Debut album Axe Victim (1974) found mainman Bill Nelson channelling Dylan via Steve Harley, while musically it was heavily in hock to Bowie: there is even a track called Jet Silver And The Dolls Of Venus with a melody redolent of Mott’s All The Young Dudes. Futurama (1975) was produced by Roy Thomas Baker, and as a consequence offers a hybrid of Bowie at his most tart and Queen-style massed guitars and vocals. ‘It’s just a question of style’, sings Nelson on hit single Maid In Heaven with Roxy Music-ish élan.
Sunburst Finish (1976), recorded at Abbey Road with John Leckie, contains their best-known song, Ships In The Night, featuring the declaration ‘Like a square peg in a round hole’. Nelson’s guitar heroics were probably too concise for prog fans, the song structures too complex to chart, but they did have peers of sorts in Sparks and 10cc, if not the latter’s pop sensibility.

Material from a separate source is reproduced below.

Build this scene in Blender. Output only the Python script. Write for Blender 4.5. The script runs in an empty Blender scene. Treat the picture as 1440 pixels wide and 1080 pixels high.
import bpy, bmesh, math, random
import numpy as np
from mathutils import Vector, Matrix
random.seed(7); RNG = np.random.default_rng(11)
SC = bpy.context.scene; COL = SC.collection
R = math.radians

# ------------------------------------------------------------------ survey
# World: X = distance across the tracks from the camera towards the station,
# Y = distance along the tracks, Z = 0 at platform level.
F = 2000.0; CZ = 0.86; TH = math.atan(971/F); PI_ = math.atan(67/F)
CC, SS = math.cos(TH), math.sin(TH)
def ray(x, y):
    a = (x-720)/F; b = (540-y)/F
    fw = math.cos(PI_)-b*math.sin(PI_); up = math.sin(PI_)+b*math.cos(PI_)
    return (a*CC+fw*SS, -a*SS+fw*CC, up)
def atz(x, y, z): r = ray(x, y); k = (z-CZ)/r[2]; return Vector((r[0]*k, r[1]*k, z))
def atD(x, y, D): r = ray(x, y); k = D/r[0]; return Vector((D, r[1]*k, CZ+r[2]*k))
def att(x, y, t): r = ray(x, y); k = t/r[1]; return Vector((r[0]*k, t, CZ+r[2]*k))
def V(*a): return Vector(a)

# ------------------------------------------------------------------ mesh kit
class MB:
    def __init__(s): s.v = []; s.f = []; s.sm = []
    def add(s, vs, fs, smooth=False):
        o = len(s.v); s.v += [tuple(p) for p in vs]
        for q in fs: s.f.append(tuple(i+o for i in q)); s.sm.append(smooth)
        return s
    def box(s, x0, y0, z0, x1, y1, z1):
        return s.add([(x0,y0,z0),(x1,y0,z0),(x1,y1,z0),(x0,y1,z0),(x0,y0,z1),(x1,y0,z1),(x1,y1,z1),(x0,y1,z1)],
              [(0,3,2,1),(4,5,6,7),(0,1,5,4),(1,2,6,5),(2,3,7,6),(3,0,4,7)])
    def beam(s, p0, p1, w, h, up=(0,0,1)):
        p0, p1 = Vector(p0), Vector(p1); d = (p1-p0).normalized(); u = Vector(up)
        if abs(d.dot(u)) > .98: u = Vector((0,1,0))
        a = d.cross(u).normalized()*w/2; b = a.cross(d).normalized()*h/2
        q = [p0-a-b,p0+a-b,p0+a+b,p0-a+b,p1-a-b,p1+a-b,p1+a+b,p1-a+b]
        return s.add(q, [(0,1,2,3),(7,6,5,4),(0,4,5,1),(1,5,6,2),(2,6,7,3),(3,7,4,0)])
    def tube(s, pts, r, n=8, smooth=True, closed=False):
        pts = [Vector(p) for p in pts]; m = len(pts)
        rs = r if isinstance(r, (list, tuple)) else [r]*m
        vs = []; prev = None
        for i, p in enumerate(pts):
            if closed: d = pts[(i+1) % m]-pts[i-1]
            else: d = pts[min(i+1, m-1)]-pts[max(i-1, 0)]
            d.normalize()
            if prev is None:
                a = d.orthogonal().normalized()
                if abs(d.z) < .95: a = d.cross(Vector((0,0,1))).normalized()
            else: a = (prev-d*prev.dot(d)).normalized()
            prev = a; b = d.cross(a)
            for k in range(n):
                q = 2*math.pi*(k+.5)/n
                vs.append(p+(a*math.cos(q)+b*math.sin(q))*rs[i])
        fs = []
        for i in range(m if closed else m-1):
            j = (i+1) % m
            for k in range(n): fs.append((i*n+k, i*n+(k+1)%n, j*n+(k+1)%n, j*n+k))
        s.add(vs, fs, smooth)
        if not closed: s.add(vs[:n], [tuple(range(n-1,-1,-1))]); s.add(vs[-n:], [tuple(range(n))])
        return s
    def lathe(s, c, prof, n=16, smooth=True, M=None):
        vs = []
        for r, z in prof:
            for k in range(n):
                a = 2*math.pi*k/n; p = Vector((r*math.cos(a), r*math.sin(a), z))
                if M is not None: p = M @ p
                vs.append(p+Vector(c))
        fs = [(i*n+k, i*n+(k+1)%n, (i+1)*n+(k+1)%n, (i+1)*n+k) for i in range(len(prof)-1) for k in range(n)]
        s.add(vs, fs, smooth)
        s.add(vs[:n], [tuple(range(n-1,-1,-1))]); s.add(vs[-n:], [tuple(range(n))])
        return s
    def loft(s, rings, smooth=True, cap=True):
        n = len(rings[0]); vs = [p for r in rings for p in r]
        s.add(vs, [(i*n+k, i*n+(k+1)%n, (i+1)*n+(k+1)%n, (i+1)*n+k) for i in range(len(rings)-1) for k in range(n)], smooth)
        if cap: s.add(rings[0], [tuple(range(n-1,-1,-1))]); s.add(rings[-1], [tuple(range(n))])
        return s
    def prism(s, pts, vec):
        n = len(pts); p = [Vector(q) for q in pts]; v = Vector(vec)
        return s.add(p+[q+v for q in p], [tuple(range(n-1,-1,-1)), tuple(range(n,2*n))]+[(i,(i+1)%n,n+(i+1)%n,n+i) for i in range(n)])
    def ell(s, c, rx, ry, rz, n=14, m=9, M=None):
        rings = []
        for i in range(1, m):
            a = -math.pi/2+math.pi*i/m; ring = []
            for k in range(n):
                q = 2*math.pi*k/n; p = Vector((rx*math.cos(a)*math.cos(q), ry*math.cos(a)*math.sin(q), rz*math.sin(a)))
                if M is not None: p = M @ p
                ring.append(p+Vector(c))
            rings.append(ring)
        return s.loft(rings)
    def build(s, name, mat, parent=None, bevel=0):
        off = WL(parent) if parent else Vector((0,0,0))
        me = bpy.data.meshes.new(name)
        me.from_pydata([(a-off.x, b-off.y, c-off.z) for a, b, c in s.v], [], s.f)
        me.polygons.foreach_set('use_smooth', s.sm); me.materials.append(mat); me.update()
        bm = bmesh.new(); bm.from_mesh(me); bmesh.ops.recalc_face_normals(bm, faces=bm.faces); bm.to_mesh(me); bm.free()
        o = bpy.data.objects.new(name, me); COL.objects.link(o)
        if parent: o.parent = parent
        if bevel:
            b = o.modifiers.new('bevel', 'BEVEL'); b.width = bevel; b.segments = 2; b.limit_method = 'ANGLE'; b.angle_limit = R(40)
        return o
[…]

Dressed in suits and ties for the sleeve, and bearing the title Modern Music (1976), Be-Bop seemed au courant besides Wire and XTC. And the vague sense of modern-world disillusion chimed with punk, although the best track, Dance Of The Uncle Sam Humanoids, was more of a prog-funk technoid fusion. Drastic Plastic (1978) was totally in keeping with the synth-inflected new wave, with nods to Bowie in Berlin. Nelson’s staccato vocal delivery was as nervy as Costello’s, the rhythms set to herky-jerky and the titles (New Precision, Electrical Language, Superenigmatix) totally chimed with the times. File under underrated.